The girl and her mother and the boy and his father are staying at an undisclosed location in Connecticut.

"They're beginning the long process of recovery from the deep trauma that the Trump administration's so-called zero tolerance policy has inflicted upon them," Yale Law School professor Muneer Ahmad said at a news conference Tuesday.

Ahmad said the lawsuit is the first in the country brought by children, and not parents, to challenge the administration's now-abandoned policy of separating families at the border.

The parents of the two children are seeking asylum from violence in their home countries and will be trying to obtain permanent legal residency in the U.S., their lawyers said.
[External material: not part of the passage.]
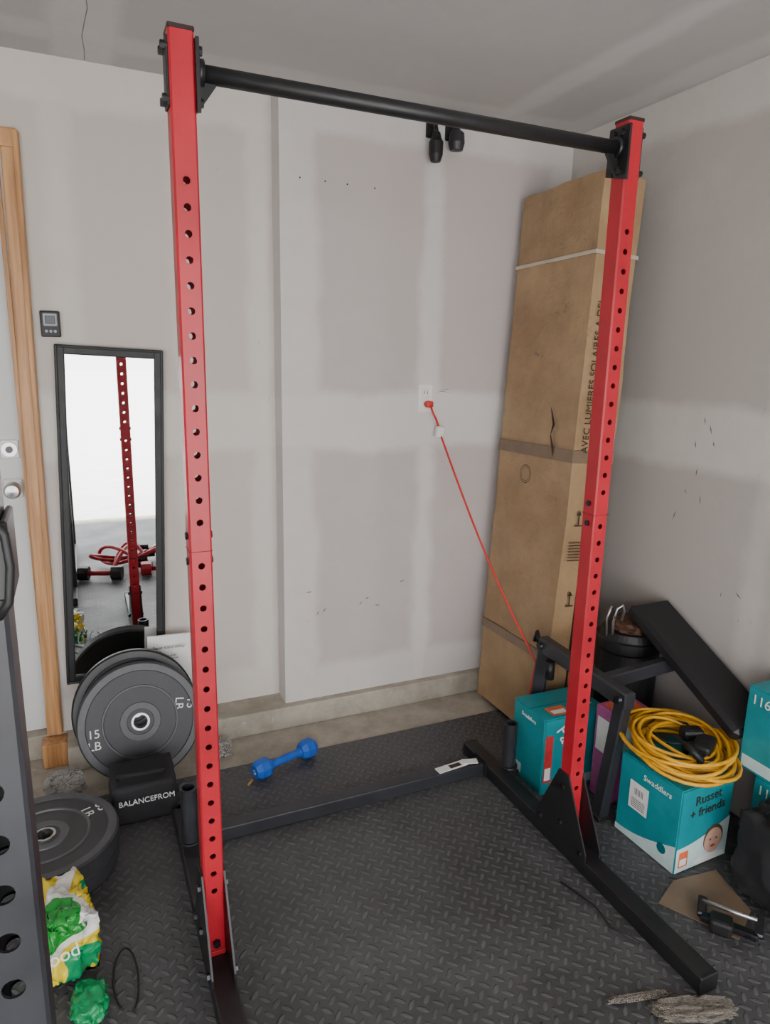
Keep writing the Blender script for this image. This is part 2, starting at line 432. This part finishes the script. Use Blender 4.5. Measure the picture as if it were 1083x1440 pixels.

The federal government has said up to nearly 3,000 children have been separated at the border. Officials say they're working to reunite more than 2,500 children 5 and older before a July 26 court-ordered deadline. Dozens of children under 5 were brought together with their families last week under another deadline.

Democratic Gov. Dannel P. Malloy said at the news conference that the federal government inflicted "cruel, cruel child abuse" on the separated children and called the Trump administration's zero-tolerance policy "political sadism."

The girl and her mother entered the U.S. in mid-May and were detained. Lawyers for the children say authorities separated them while the girl was brought to a shower.

The boy and his father crossed the border on June 11 and were detained. Authorities took the father away while the boy was sleeping, the lawyers said.